M+ is also pleased to announce a change of title for two leadership roles at the museum’s executive level. These changes reflect M+’s maturing institutional stature. Doryun Chong is now Artistic Director and Chief Curator, M+, and Veronica Castillo is Director, Collection and Exhibition, M+. The changes in title are effective as of Thursday, 10 October 2024. Chong will continue to oversee all curatorial activities and programmes at M+, including collections development, exhibition development, learning and public programmes, publications, and digital initiatives across the museum’s three main disciplinary areas of design and architecture, moving image, and visual art. Castillo will continue to oversee her three departmental divisions of Collection, Archives and Library; Conservation; and Exhibitions, including international touring and partnerships. Chong and Castillo will continue to support Raffel, who leads M+ as one of the most distinctive, successful, and innovative voices to emerge in the museum world today.

About M+

M+ is a museum dedicated to collecting, exhibiting, and interpreting visual art, design and architecture, moving image, and Hong Kong visual culture of the twentieth and twenty-first centuries. In Hong Kong’s West Kowloon Cultural District (WestK), it is one of the largest museums of modern and contemporary visual culture in the world, with a bold ambition to establish ourselves as one of the world’s leading cultural institutions.
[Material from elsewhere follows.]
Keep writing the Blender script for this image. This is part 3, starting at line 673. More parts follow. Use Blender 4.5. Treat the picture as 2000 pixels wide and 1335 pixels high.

M+ is a new kind of museum that reflects our unique time and place, a museum that builds on Hong Kong’s historic balance of the local and the international to define a distinctive and innovative voice for Asia’s twenty-first century.

About the West Kowloon Cultural District (WestK)

WestK is one of the largest and most ambitious cultural projects in the world. Its vision is to create a vibrant new cultural quarter for Hong Kong on forty hectares of reclaimed land located alongside Victoria Harbour. With a varied mix of theatres, performance spaces, and museums, WestK produces and hosts world-class exhibitions, performances, and cultural events, providing twenty-three hectares of public open space, including a two-kilometre waterfront promenade.